WHAT IS EXPECTED: Copy exactly the lines that run from the top of the listing to the line containing "for s in (-.05, .05): obj('tube', MB().cyl((x", both ends included, and omit the pictures.

DATA BLOCK:
○ ○ ○

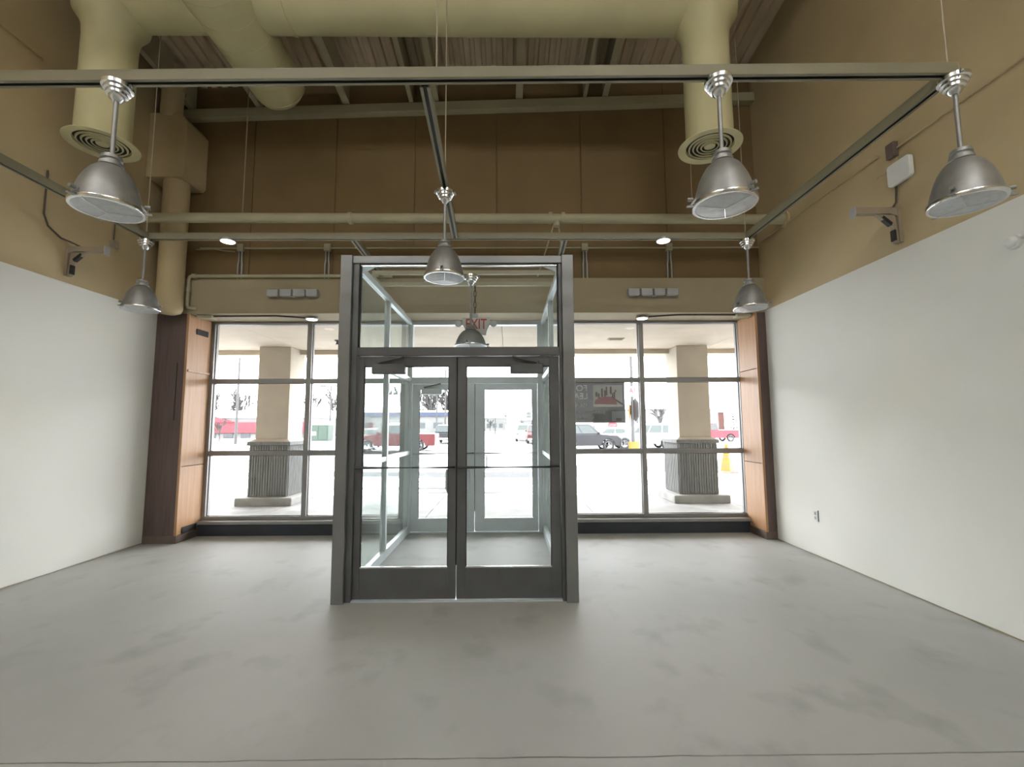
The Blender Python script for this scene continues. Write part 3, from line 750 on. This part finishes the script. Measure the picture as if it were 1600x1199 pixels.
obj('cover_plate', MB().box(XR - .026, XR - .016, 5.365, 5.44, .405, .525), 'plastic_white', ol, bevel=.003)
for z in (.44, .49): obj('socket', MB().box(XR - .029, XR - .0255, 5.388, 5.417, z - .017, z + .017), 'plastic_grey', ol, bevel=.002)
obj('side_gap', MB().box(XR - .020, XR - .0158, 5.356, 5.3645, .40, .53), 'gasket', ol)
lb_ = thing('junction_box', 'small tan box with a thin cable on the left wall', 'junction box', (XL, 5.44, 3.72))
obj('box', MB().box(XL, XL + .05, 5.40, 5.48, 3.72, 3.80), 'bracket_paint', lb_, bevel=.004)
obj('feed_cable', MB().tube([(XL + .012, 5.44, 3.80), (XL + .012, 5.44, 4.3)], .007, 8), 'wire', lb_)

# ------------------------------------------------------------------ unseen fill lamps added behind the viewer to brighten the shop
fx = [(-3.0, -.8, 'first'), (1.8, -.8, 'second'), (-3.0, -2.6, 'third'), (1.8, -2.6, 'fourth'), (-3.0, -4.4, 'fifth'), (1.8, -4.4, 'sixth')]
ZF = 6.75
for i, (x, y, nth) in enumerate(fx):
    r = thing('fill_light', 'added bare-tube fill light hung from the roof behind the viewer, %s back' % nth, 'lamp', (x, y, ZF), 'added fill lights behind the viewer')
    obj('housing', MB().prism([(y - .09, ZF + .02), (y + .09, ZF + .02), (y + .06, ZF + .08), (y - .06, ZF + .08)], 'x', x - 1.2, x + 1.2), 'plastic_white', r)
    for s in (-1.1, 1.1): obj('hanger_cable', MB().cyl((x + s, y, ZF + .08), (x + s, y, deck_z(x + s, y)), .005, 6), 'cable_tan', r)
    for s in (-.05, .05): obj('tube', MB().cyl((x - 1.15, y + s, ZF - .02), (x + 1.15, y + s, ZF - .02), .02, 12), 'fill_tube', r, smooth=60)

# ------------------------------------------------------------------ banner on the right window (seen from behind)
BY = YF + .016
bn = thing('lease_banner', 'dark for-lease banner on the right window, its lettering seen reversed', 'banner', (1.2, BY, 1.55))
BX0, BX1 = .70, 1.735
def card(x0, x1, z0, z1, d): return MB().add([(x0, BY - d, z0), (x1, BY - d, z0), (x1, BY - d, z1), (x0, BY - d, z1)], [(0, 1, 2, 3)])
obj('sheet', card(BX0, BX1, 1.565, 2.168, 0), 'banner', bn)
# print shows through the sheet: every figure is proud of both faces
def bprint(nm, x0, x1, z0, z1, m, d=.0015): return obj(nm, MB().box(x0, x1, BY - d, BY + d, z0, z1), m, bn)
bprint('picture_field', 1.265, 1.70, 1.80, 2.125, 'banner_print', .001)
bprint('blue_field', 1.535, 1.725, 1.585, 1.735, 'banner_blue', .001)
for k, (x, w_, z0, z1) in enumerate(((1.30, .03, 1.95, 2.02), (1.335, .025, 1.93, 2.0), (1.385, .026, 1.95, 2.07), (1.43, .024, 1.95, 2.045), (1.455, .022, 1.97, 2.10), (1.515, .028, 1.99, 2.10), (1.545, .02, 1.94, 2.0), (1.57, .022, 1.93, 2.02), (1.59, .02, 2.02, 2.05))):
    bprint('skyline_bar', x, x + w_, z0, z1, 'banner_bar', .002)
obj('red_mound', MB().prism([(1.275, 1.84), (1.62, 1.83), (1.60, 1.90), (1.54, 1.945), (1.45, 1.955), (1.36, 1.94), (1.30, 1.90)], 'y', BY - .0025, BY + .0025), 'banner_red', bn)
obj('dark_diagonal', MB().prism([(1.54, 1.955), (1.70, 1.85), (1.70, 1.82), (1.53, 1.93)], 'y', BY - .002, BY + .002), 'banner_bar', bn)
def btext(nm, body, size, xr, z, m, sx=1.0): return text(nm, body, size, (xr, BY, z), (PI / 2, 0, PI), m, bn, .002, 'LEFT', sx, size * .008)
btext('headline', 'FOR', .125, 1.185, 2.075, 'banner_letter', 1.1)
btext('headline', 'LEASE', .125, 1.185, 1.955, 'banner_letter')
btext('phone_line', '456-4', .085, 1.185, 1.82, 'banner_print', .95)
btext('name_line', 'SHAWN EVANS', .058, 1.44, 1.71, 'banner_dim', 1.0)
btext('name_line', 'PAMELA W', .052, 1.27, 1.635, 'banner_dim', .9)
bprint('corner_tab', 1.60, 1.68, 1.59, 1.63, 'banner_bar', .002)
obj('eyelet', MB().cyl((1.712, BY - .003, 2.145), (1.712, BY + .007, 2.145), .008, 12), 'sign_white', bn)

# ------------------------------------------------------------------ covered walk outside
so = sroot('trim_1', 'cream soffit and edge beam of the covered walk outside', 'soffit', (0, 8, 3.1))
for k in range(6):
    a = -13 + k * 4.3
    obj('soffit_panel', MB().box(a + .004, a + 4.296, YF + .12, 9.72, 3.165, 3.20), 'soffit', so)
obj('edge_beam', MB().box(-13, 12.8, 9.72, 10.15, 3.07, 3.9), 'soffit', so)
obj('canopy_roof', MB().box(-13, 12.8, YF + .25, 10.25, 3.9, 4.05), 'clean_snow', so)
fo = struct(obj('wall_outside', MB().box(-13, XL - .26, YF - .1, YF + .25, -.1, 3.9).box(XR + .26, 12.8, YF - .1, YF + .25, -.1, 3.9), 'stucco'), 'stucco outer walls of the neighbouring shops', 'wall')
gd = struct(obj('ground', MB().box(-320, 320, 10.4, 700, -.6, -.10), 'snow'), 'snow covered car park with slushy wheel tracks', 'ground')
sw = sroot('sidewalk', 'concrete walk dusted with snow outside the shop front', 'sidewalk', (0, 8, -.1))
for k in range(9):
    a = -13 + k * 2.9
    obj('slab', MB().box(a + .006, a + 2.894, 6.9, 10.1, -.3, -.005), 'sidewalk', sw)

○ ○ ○

TASK SOLUTION:
The Blender Python script for this scene continues. Write part 3, from line 750 on. This part finishes the script. Measure the picture as if it were 1600x1199 pixels.
obj('cover_plate', MB().box(XR - .026, XR - .016, 5.365, 5.44, .405, .525), 'plastic_white', ol, bevel=.003)
for z in (.44, .49): obj('socket', MB().box(XR - .029, XR - .0255, 5.388, 5.417, z - .017, z + .017), 'plastic_grey', ol, bevel=.002)
obj('side_gap', MB().box(XR - .020, XR - .0158, 5.356, 5.3645, .40, .53), 'gasket', ol)
lb_ = thing('junction_box', 'small tan box with a thin cable on the left wall', 'junction box', (XL, 5.44, 3.72))
obj('box', MB().box(XL, XL + .05, 5.40, 5.48, 3.72, 3.80), 'bracket_paint', lb_, bevel=.004)
obj('feed_cable', MB().tube([(XL + .012, 5.44, 3.80), (XL + .012, 5.44, 4.3)], .007, 8), 'wire', lb_)

# ------------------------------------------------------------------ unseen fill lamps added behind the viewer to brighten the shop
fx = [(-3.0, -.8, 'first'), (1.8, -.8, 'second'), (-3.0, -2.6, 'third'), (1.8, -2.6, 'fourth'), (-3.0, -4.4, 'fifth'), (1.8, -4.4, 'sixth')]
ZF = 6.75
for i, (x, y, nth) in enumerate(fx):
    r = thing('fill_light', 'added bare-tube fill light hung from the roof behind the viewer, %s back' % nth, 'lamp', (x, y, ZF), 'added fill lights behind the viewer')
    obj('housing', MB().prism([(y - .09, ZF + .02), (y + .09, ZF + .02), (y + .06, ZF + .08), (y - .06, ZF + .08)], 'x', x - 1.2, x + 1.2), 'plastic_white', r)
    for s in (-1.1, 1.1): obj('hanger_cable', MB().cyl((x + s, y, ZF + .08), (x + s, y, deck_z(x + s, y)), .005, 6), 'cable_tan', r)
    for s in (-.05, .05): obj('tube', MB().cyl((x - 1.15, y + s, ZF - .02), (x + 1.15, y + s, ZF - .02), .02, 12), 'fill_tube', r, smooth=60)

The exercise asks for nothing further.